8. Il quinto motivo di ricorso, che investe il capo della sentenza impugnata che si riferisce al diniego della domanda di protezione umanitaria, è infondato.

Integralmente riprodotte le argomentazioni sviluppate con riguardo al tema della credibilità del richiedente, il cui apprezzamento negativo da parte di entrambi i giudici di merito era stato tale da precludere ogni ulteriore approfondimento circa la situazione generale del Mali e circa specifici aspetti del trattamento carcerario riservato a chi sia indiziato di fatti astrattamente riconducibili a fattispecie di reato, va preso atto che i rilievi articolati dal ricorrente mancano di qualsivoglia confronto con l’interpretazione che della norma di cui al D.Lgs. n. 286 del 1998, art. 5, comma 6, ha offerto questa Corte regolatrice (Sez. 1 -, n. 4455 del 23/02/2018, Rv. 647298 – 01; Sez. 6 – 1, n. 17072 del 28/06/2018, Rv. 649648 – 01) e che, di recente, ha ricevuto l’avallo delle Sezioni Unite, con la sentenza n. 29459 del 13/11/2019, Rv. 656062; interpretazione secondo la quale, ai fini del riconoscimento della protezione umanitaria, occorre operare la valutazione comparativa della situazione soggettiva e oggettiva del richiedente con riferimento al Paese di origine, in raffronto alla situazione d’integrazione raggiunta nel paese di accoglienza, senza che abbiano rilievo, quindi, il livello di integrazione raggiunto in Italia o l’eventuale condizione di vulnerabilità allegata, quali elementi isolatamente ed astrattamente considerati. Poichè, infatti, il fine dell’indagine da compiersi è quello di verificare se il rimpatrio possa determinare per il richiedente la privazione della titolarità e dell’esercizio dei diritti umani, al di sotto del nucleo ineliminabile costitutivo dello statuto della dignità personale, in riferimento alla concessione del permesso di soggiorno per ragioni umanitarie, la condizione di “vulnerabilità” del richiedente deve essere verificata caso per caso, all’esito di una valutazione individuale della sua vita privata in Italia, comparata con la situazione personale vissuta prima della partenza ed alla quale si troverebbe esposto in caso di rimpatrio.

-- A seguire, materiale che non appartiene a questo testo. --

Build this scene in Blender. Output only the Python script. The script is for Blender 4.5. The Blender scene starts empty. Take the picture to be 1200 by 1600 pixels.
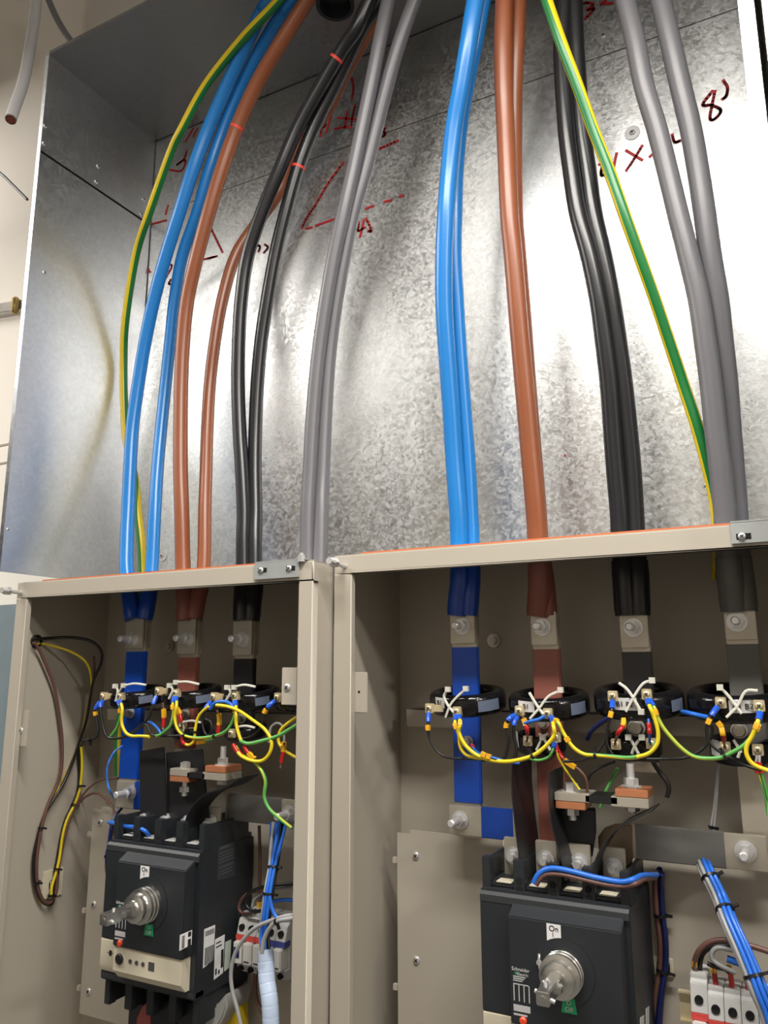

Il ricorrente non ha, per contro, dedotto in ricorso di avere allegato nel giudizio di merito situazioni di vulnerabilità ulteriori, oltre quelle motivatamente escluse della Corte d’appello.

9. Il ricorso deve essere, quindi, rigettato. Nulla è dovuto per le spese perchè l’Amministrazione intimata è rimasta tale. Ai sensi del D.P.R. n. 115 del 2002, art. 13, comma 1 quater, inserito dalla L. n. 228 del 2012, art. 1, comma 17, l’ulteriore importo a titolo di contributo unificato pari a quello previsto per il ricorso, giusta dello stesso art. 13, comma 1-bis, dovrà essere versato dal ricorrente se dovuto.

PQM

La Corte rigetta il ricorso. Dà atto, ai sensi del D.P.R. n. 115 del 2002, art. 13, comma 1 quater, della sussistenza dei presupposti per il versamento, da parte del ricorrente, dell’ulteriore importo a titolo di contributo unificato pari a quello previsto per il ricorso, ove dovuto, a norma dello stesso art. 13, comma 1-bis.

Così deciso in Roma, nella Camera di consiglio della Sezione Prima Civile, il 22 ottobre 2020.